The author of Strong Female Protagonist, Brendan Lee O’Malley, has an undergraduate degree in philosophy. Its being used to it’s full potential in this graphic novel. He creates a world where superheroes have run out of supervillains. The heroes must now consider how to save a world who’s problems can’t be solved by tactical applications of extreme violence.
There is a school of thought which maintains every panel of a graphic novel should have one phrase of text. Strong Female Protagonist, same as my favourite webcomic Subnormality, eschews this convention in favour of Walls of Text carrying out philosophical dialectics. Although I’m delighted to see topics, such as the relation between Power and Freedom, discussed in such a format, I kept wanting to go deeper. I wish I could press Zach to contrast Strong Female Protagonist’s conception of personal autonomy with their own Arendtian Precedence Utilitarianism while refining my own Changian Choice Philosophy. But I know this is something that will never happen.
Zach recently died in a mountain biking accident. Since Zach was known as a “gateway librarian”, their friends were invited to the family home to take a book with them. I chose Strong Female Protagonist and finished book 2 while waiting in the parking lot of their friend-driven memorial service.

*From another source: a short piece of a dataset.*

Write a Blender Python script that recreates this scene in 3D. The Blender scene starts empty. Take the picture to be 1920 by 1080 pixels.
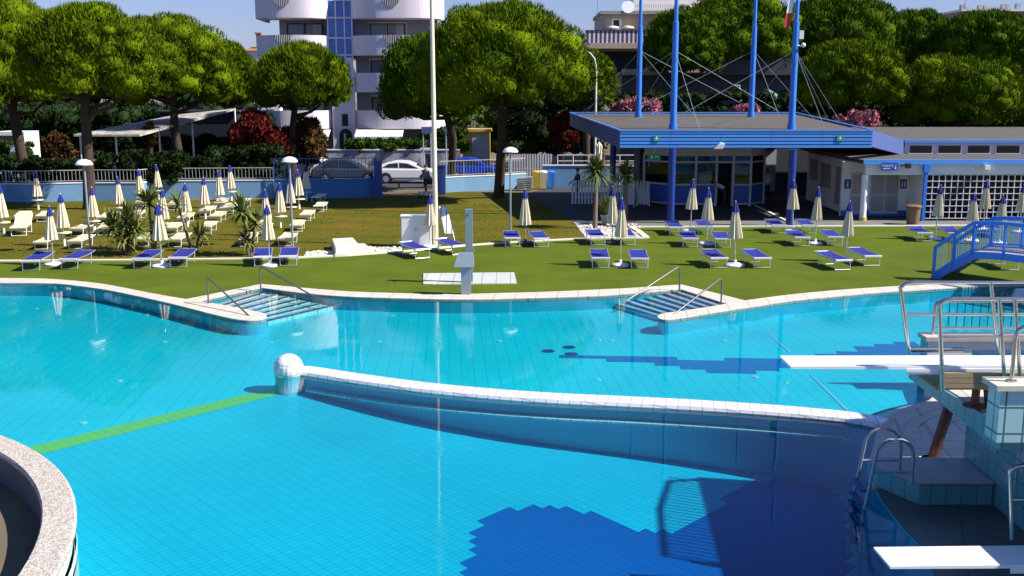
import bpy, bmesh, math, random
import numpy as np
from mathutils import Vector, Matrix
from mathutils.geometry import tessellate_polygon
R = math.radians
random.seed(7)
sc = bpy.context.scene
col = sc.collection
# ------------------------------------------------------------------ camera model
H, PITCH, FPX = 5.8, R(10.6), 1950.0
CP, SP = math.cos(PITCH), math.sin(PITCH)
def ray(u, v):
    x = (u - 960) / FPX; y = (540 - v) / FPX
    return Vector((x, CP + y * SP, -SP + y * CP))
def G(u, v, z=0.0):                      # photo pixel -> point on the level z
    d = ray(u, v); t = (z - H) / d.z
    return Vector((d.x * t, d.y * t, z))
def AY(u, v, Y):                         # photo pixel -> point at distance Y
    d = ray(u, v); t = Y / d.y
    return Vector((d.x * t, Y, H + d.z * t))
# ------------------------------------------------------------------ materials
MATS = {}
def nt_new(name):
    m = bpy.data.materials.new(name); m.use_nodes = True
    nt = m.node_tree; b = nt.nodes['Principled BSDF']
    return m, nt, b
def N(nt, t, **kw):
    n = nt.nodes.new(t)
    for k, v in kw.items():
        if k in n.inputs: n.inputs[k].default_value = v
        else: setattr(n, k, v)
    return n
def M(name, c, rough=.6, metal=0., var=.0, vs=3., bump=0., bs=40., c2=None, stretch=None, spec=.5):
    if name in MATS: return MATS[name]
    m, nt, b = nt_new(name); L = nt.links
    b.inputs['Roughness'].default_value = rough; b.inputs['Metallic'].default_value = metal
    b.inputs['Specular IOR Level'].default_value = spec
    b.inputs['Base Color'].default_value = (*c, 1)
    tc = N(nt, 'ShaderNodeTexCoord')
    vec = tc.outputs['Object']
    if stretch:
        mp = N(nt, 'ShaderNodeMapping'); mp.inputs['Scale'].default_value = stretch
        L.new(vec, mp.inputs['Vector']); vec = mp.outputs['Vector']
    if var or c2:
        no = N(nt, 'ShaderNodeTexNoise', Scale=vs, Detail=6., Roughness=.65); L.new(vec, no.inputs['Vector'])
        rp = N(nt, 'ShaderNodeValToRGB')
        rp.color_ramp.elements[0].position = .32; rp.color_ramp.elements[1].position = .68
        a = c2 if c2 else tuple(x * (1 - var) for x in c); z = c if c2 else tuple(min(1, x * (1 + var)) for x in c)
        rp.color_ramp.elements[0].color = (*a, 1); rp.color_ramp.elements[1].color = (*z, 1)
        L.new(no.outputs['Fac'], rp.inputs['Fac']); L.new(rp.outputs['Color'], b.inputs['Base Color'])
    if bump:
        n2 = N(nt, 'ShaderNodeTexNoise', Scale=bs, Detail=4.); L.new(vec, n2.inputs['Vector'])
        bp = N(nt, 'ShaderNodeBump', Strength=bump, Distance=.02)
        L.new(n2.outputs['Fac'], bp.inputs['Height']); L.new(bp.outputs['Normal'], b.inputs['Normal'])
    MATS[name] = m
    return m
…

Similar to Zach’s life, Strong Female Protagonist does not have a satisfying ending. Brendan now works at College Humour, where they run Dimension 20, a Dungeons and Dragons video series which was a driving force to Zach becoming my Dungeon Master. Unlike Zach’s life, Strong Female Protagonist may be revisited and finished, once Brendan makes the time to finish their world. But if Zach isn’t here to debate it with me, I’m not sure how much I care right now.